------ Data lines ------

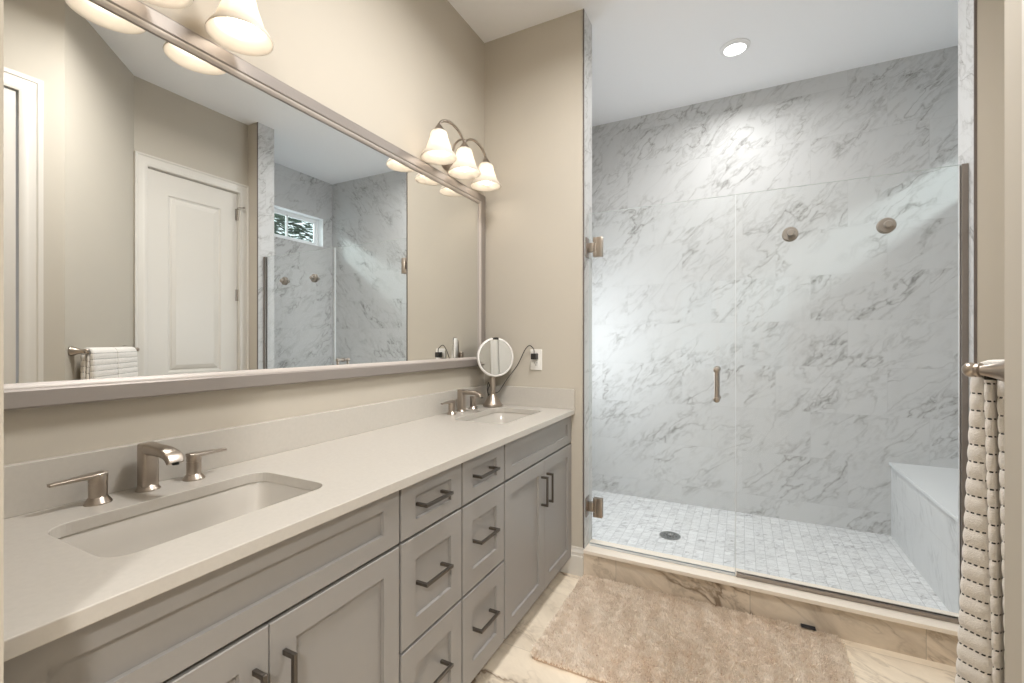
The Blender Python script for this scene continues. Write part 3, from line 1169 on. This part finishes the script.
# ------------------------------------------------------------------ vanity lights
def vanity_light(yc, label):
    xs = 0.114
    zo = 0.033
    g = thing('vanity_light', label, 'wall light', (0, yc, 2.14), 'three-shade lights over the mirror')
    bm = BM()
    # oval back plate
    for i, (k, x) in enumerate(((1.0, 0.0),)):
        pass
    n = 40
    rings = []
    for k, x in ((1.0, 0.0), (1.0, 0.008), (0.93, 0.014), (0.80, 0.017), (0.76, 0.022), (0.3, 0.027)):
        rings.append([Vector((x, yc + 0.056 * k * math.cos(2 * PI * i / n), 2.130 + 0.070 * k * math.sin(2 * PI * i / n))) for i in range(n)])
    ring_loft(bm, rings, True, True)
    lathe(bm, [(0.012, 0), (0.008, 0.012), (0.003, 0.017)], (0.026, yc, 2.112), (1, 0, 0), n=20)
    obj('back_plate', bm, NICKEL, g, smooth=40)
    zt = 2.172
    bm = BM()
    # scroll from the plate out to the middle shade
    tube(bm, [(0.02, yc, 2.135), (0.045, yc, 2.15), (0.058, yc, 2.178), (0.085, yc, 2.195), (xs, yc, 2.190), (xs + 0.002, yc, zt)], lambda s: 0.0062 - 0.0012 * s, 12)
    for s in (-1, 1):
        tube(bm, [(xs, yc + s * 0.006, 2.178), (xs, yc + s * 0.035, 2.203), (xs, yc + s * 0.085, 2.222), (xs, yc + s * 0.14, 2.220), (xs, yc + s * 0.185, 2.202), (xs, yc + s * 0.209, 2.178), (xs, yc + s * 0.214, zt - 0.006)],
             lambda t0: 0.0048 + 0.0022 * math.sin(PI * t0), 12)
    obj('arm', bm, NICKEL, g, smooth=60)
    for k in (-1, 0, 1):
        y = yc + k * 0.2105
        bm = BM()
        lathe(bm, [(0.006, 2.180), (0.009, 2.173), (0.015, 2.166), (0.024, 2.153), (0.0335, 2.139), (0.034, 2.135), (0.030, 2.135)], (xs, y, 0), n=32)
        obj('shade_holder', bm, NICKEL, g, smooth=40)
        bm = BM()
        outer = [(0.033, 2.168), (0.037, 2.160), (0.039, 2.150), (0.041, 2.135), (0.046, 2.115), (0.052, 2.095), (0.057, 2.078), (0.0605, 2.064), (0.066, 2.055), (0.073, 2.044), (0.078, 2.034), (0.081, 2.026)]
        inner = [(r - 0.0035, z) for r, z in reversed(outer)]
        outer = [(r, 2.0235 + (z - 2.0235) * 0.83) for r, z in outer]
        inner = [(r, 2.0235 + (z - 2.0235) * 0.83) for r, z in inner]
        lathe(bm, outer + [(0.080, 2.0235)] + inner, (xs, y, 0), n=48, cap0=False, cap1=False)
        obj('lamp_shade', bm, SHADE, g, smooth=60)
        bm = BM()
        lathe(bm, [(0.013, 2.135), (0.014, 2.122), (0.022, 2.108), (0.030, 2.084), (0.032, 2.068), (0.029, 2.053), (0.020, 2.041), (0.008, 2.036), (0.001, 2.0355)], (xs, y, 0), n=32)
        obj('bulb', bm, BULB, g, smooth=60)
    for ch in g.children:
        ch.location.z += zo
    return g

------

Problem details => Extract every line of the data exactly; pictures stay out.

Result of this exercise =>
The Blender Python script for this scene continues. Write part 3, from line 1169 on. This part finishes the script.
# ------------------------------------------------------------------ vanity lights
def vanity_light(yc, label):
    xs = 0.114
    zo = 0.033
    g = thing('vanity_light', label, 'wall light', (0, yc, 2.14), 'three-shade lights over the mirror')
    bm = BM()
    # oval back plate
    for i, (k, x) in enumerate(((1.0, 0.0),)):
        pass
    n = 40
    rings = []
    for k, x in ((1.0, 0.0), (1.0, 0.008), (0.93, 0.014), (0.80, 0.017), (0.76, 0.022), (0.3, 0.027)):
        rings.append([Vector((x, yc + 0.056 * k * math.cos(2 * PI * i / n), 2.130 + 0.070 * k * math.sin(2 * PI * i / n))) for i in range(n)])
    ring_loft(bm, rings, True, True)
    lathe(bm, [(0.012, 0), (0.008, 0.012), (0.003, 0.017)], (0.026, yc, 2.112), (1, 0, 0), n=20)
    obj('back_plate', bm, NICKEL, g, smooth=40)
    zt = 2.172
    bm = BM()
    # scroll from the plate out to the middle shade
    tube(bm, [(0.02, yc, 2.135), (0.045, yc, 2.15), (0.058, yc, 2.178), (0.085, yc, 2.195), (xs, yc, 2.190), (xs + 0.002, yc, zt)], lambda s: 0.0062 - 0.0012 * s, 12)
    for s in (-1, 1):
        tube(bm, [(xs, yc + s * 0.006, 2.178), (xs, yc + s * 0.035, 2.203), (xs, yc + s * 0.085, 2.222), (xs, yc + s * 0.14, 2.220), (xs, yc + s * 0.185, 2.202), (xs, yc + s * 0.209, 2.178), (xs, yc + s * 0.214, zt - 0.006)],
             lambda t0: 0.0048 + 0.0022 * math.sin(PI * t0), 12)
    obj('arm', bm, NICKEL, g, smooth=60)
    for k in (-1, 0, 1):
        y = yc + k * 0.2105
        bm = BM()
        lathe(bm, [(0.006, 2.180), (0.009, 2.173), (0.015, 2.166), (0.024, 2.153), (0.0335, 2.139), (0.034, 2.135), (0.030, 2.135)], (xs, y, 0), n=32)
        obj('shade_holder', bm, NICKEL, g, smooth=40)
        bm = BM()
        outer = [(0.033, 2.168), (0.037, 2.160), (0.039, 2.150), (0.041, 2.135), (0.046, 2.115), (0.052, 2.095), (0.057, 2.078), (0.0605, 2.064), (0.066, 2.055), (0.073, 2.044), (0.078, 2.034), (0.081, 2.026)]
        inner = [(r - 0.0035, z) for r, z in reversed(outer)]
        outer = [(r, 2.0235 + (z - 2.0235) * 0.83) for r, z in outer]
        inner = [(r, 2.0235 + (z - 2.0235) * 0.83) for r, z in inner]
        lathe(bm, outer + [(0.080, 2.0235)] + inner, (xs, y, 0), n=48, cap0=False, cap1=False)
        obj('lamp_shade', bm, SHADE, g, smooth=60)
        bm = BM()
        lathe(bm, [(0.013, 2.135), (0.014, 2.122), (0.022, 2.108), (0.030, 2.084), (0.032, 2.068), (0.029, 2.053), (0.020, 2.041), (0.008, 2.036), (0.001, 2.0355)], (xs, y, 0), n=32)
        obj('bulb', bm, BULB, g, smooth=60)
    for ch in g.children:
        ch.location.z += zo
    return g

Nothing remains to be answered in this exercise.